Her lawyers say they hope such testimony will bring lenience from the judge, who they say under Russian law has leeway to consider mitigating factors.
Acquittals are rare in Russian criminal prosecutions, constituting less than 1% of cases. Sentences can be suspended.
Griner ‘a political bargaining chip’
If the conviction is a foregone conclusion, it could also be a step forward. Russian officials have said no release of Griner could occur until the judicial process is completed.
However, a Washington attorney who formerly was a resident legal adviser at the US Embassy in Moscow said there is no formal requirement for a conviction before an exchange.
“It seems that she is in fact being used as a political bargaining chip — and the administration has already designated her as wrongfully detained presumably because they think she is being used as a political pawn,” Tom Firestone told AP.

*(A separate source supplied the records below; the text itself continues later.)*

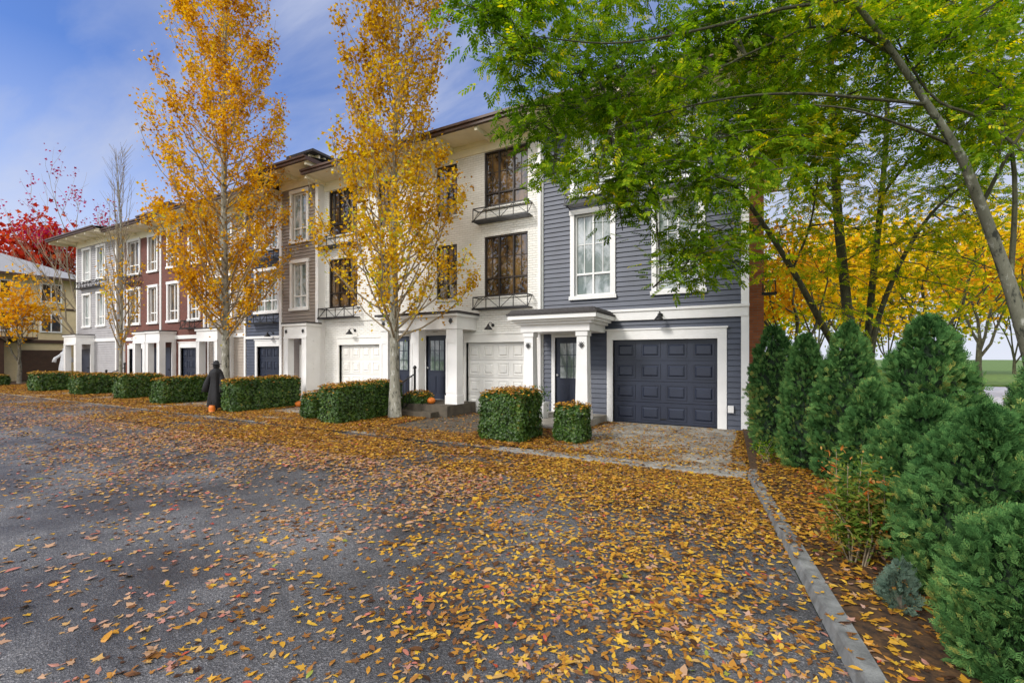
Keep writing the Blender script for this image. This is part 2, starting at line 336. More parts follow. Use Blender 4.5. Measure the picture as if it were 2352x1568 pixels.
def window(par,x0,x1,z0,z1,D,fm,gm,cols=2,casing=None,transom=.32,sill=True,munt=True):
    y=D+.06; fw=.05 if fm is M['white'] else .045
    m=MB(); m.box(x0,x0+fw,y-.03,y+.04,z0,z1); m.box(x1-fw,x1,y-.03,y+.04,z0,z1)
    m.box(x0+fw,x1-fw,y-.03,y+.04,z0,z0+fw); m.box(x0+fw,x1-fw,y-.03,y+.04,z1-fw,z1)
    zt=z0+(z1-z0)*transom
    for i in range(1,cols):
        xc=x0+(x1-x0)*i/cols; m.box(xc-.022,xc+.022,y-.025,y+.035,z0+fw,z1-fw)
    m.box(x0+fw,x1-fw,y-.02,y+.03,zt-.025,zt+.025)
    if munt:
        for i in range(cols):
            xc=x0+(x1-x0)*(i+.5)/cols; m.box(xc-.008,xc+.008,y+.008,y+.02,zt+.025,z1-fw)
        zc=zt+(z1-zt)*.5; m.box(x0+fw,x1-fw,y+.01,y+.018,zc-.008,zc+.008)
    w=m.build('window',fm,par)
    g=MB(); g.quad((x0+.01,y+.025,z0+.01),(x1-.01,y+.025,z0+.01),(x1-.01,y+.025,z1-.01),(x0+.01,y+.025,z1-.01)); g.build('pane',gm,w)
    if casing:
        c=MB(); k=.11
        c.box(x0-k,x0,D-.06,D-.005,z0,z1); c.box(x1,x1+k,D-.06,D-.005,z0,z1)
        c.box(x0-k-.02,x1+k+.02,D-.075,D-.005,z1,z1+k*1.15); c.box(x0-k-.03,x1+k+.03,D-.09,D-.005,z0-k*.9,z0)
        c.build('casing',casing,w)
    elif sill:
        c=MB(); c.box(x0-.04,x1+.04,D-.05,D+.1,z0-.06,z0+.002); c.build('sill',fm if fm is M['white'] else M['wbrick'],w)
    return w
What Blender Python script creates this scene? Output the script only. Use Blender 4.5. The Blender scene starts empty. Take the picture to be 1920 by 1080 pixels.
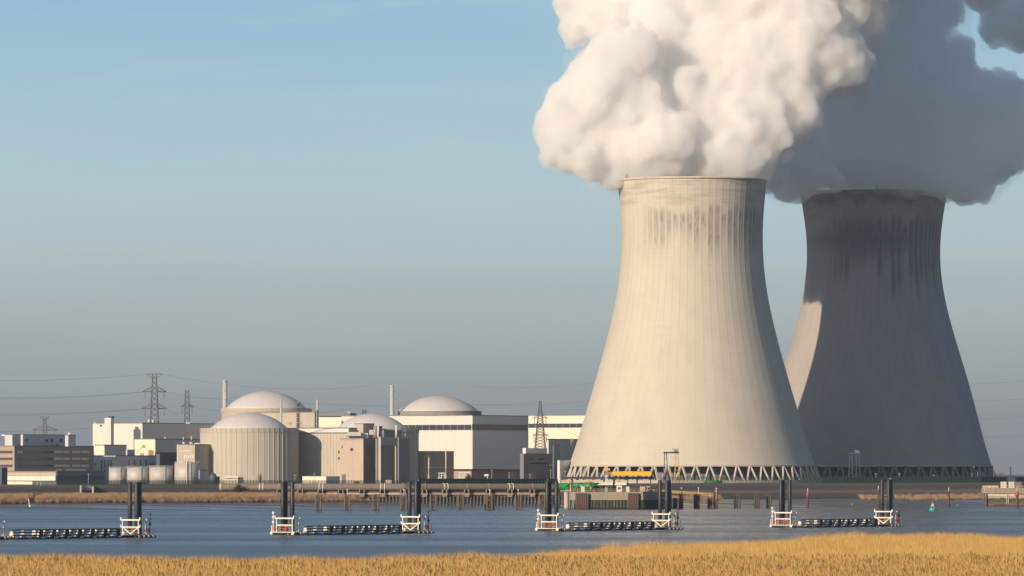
import bpy, math, random
import numpy as np
from mathutils import Vector, Matrix
R = math.radians
rnd = random.Random(7)
SC = bpy.context.scene
COL = SC.collection
# ------------------------------------------------------------------ camera, sky, sun, exposure
F, YH, HC = 11000.0, 875.0, 16.0          # focal length in photo pixels, eye-level row, eye height
cam = bpy.data.cameras.new('camera'); camo = bpy.data.objects.new('camera', cam); COL.objects.link(camo)
camo.location = (0, 0, HC); camo.rotation_euler = (R(90), 0, 0)
cam.sensor_width = 36; cam.lens = F / 1920 * 36; cam.shift_y = (YH - 540) / 1920
cam.clip_start = 5; cam.clip_end = 60000
SC.camera = camo
SUN_AZ, SUN_EL = 40.0, 16.5               # degrees to the left of the direction back to the camera
sd = Vector((-math.sin(R(SUN_AZ)) * math.cos(R(SUN_EL)), -math.cos(R(SUN_AZ)) * math.cos(R(SUN_EL)), math.sin(R(SUN_EL))))
sun = bpy.data.lights.new('sun', 'SUN'); suno = bpy.data.objects.new('sun', sun); COL.objects.link(suno)
sun.energy = 5.0; sun.angle = R(0.5); sun.color = (1.0, 0.80, 0.59)
suno.rotation_euler = sd.to_track_quat('Z', 'Y').to_euler(); suno.location = (-300, 0, 400)
SC.view_settings.view_transform = 'Standard'; SC.view_settings.look = 'None'
SC.view_settings.exposure = 0.12; SC.view_settings.gamma = 1
w = bpy.data.worlds.new('World'); SC.world = w; w.use_nodes = True
nt = w.node_tree; nt.nodes.clear()
N = nt.nodes.new; L = nt.links.new
out = N('ShaderNodeOutputWorld'); mix = N('ShaderNodeMixShader'); b1 = N('ShaderNodeBackground'); b2 = N('ShaderNodeBackground')
sky = N('ShaderNodeTexSky'); sky.sky_type = 'NISHITA'; sky.sun_disc = False
sky.sun_elevation = R(SUN_EL); sky.sun_rotation = math.atan2(sd.x, sd.y)
sky.air_density = 1.0; sky.dust_density = 1.0; sky.ozone_density = 1.5
b1.inputs['Strength'].default_value = 0.085; L(sky.outputs[0], b1.inputs[0])
tc = N('ShaderNodeTexCoord'); sep = N('ShaderNodeSeparateXYZ'); L(tc.outputs['Generated'], sep.inputs[0])
cr = N('ShaderNodeValToRGB')
mr = N('ShaderNodeMapRange'); mr.inputs[1].default_value = 0.0; mr.inputs[2].default_value = 0.16; L(sep.outputs[2], mr.inputs[0])
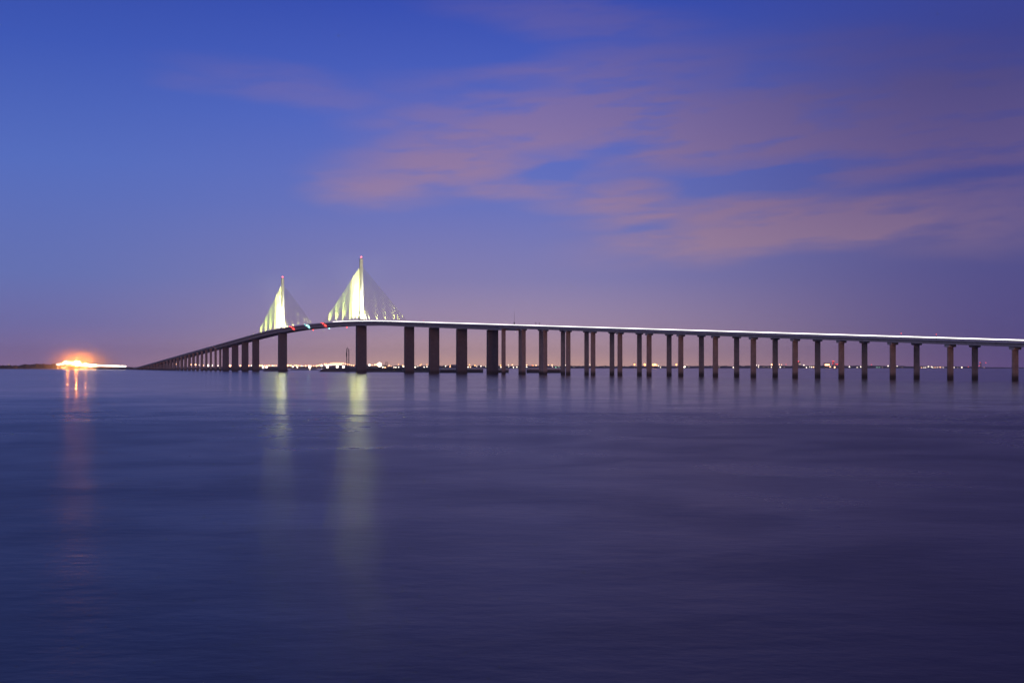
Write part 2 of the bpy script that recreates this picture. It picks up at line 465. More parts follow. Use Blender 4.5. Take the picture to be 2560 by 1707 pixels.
# channel lights on the fascia and under the soffit
def nav(x, y, mt, col, power, under=False):
    off = 4.0 if under else -14.9
    s, d = along(x, off)
    mb = MB(); z = SOF_M(s) - 1.4 if under else deck_z(s) - .9
    if under:
        mb.tube((s, off, z + .5), (s, off, SOF_M(s)), .12)
        mb.ball((s, off, z), .75, 8, 5, mi=1)
        lz = z - 1
    else:
        mb.box(s - .3, s + .3, off - 2.2, off + .35, z + .1, z + .4); mb.ball((s, off - 2.3, z + .75), .45, 8, 5, mi=1)
        lz = z
    bpart(mb, 'navigation_light', [M['dark_steel'], M[mt]])
    l = bpy.data.lights.new('navigation_glow', 'SPOT'); l.energy = power; l.color = col; l.shadow_soft_size = .3
    l.spot_size = math.radians(50); l.spot_blend = .5
    o = bpy.data.objects.new('navigation_glow', l); COL.objects.link(o); o.location = (s, off - 2.4, lz - .2)
    o.rotation_euler = Vector((-.45, 1, -.3)).to_track_quat('-Z', 'Y').to_euler()
nav(728, 818, 'nav_red', (1, .05, .03), 36000); nav(766, 813, 'nav_teal', (.3, 1, .95), 36000); nav(807, 809, 'nav_red', (1, .05, .03), 36000)
nav(783, 823, 'nav_red', (1, .05, .03), 10, True); nav(823, 818, 'nav_teal', (.3, 1, .95), 10, True); nav(867, 816, 'nav_red', (1, .05, .03), 10, True)
# mast with a small sign frame by the roadway
s, d = along(1287, -14.2); z = deck_z(s)
mb = MB(); mb.tube((s, -14.75, z - .6), (s, -14.75, z + 12.5), .16, .07); mb.box(s - .8, s + .8, -14.95, -14.6, z + .4, z + 2.6); mb.box(s - .3, s + .3, -15.1, -14.5, z - .9, z + .4)
bpart(mb, 'antenna_mast', M['dark_steel'])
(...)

“Given the administration’s very strong public commitment to getting Whelan and Griner out, [Russia] may want to let this play out a little bit longer and try to get more extract more concessions from the administration,” he said.
“They may impose very significant sanctions as a way to maximise their leverage in negotiations going forward.”
Russian officials have given no public hint of whether Blinken made headway in his call with Lavrov. It only issued a statement urging the Americans to pursue the matter through “quiet diplomacy without releases of speculative information”.
Russia has repeatedly expressed annoyance with American statements on the case, saying they show disrespect for Russian laws.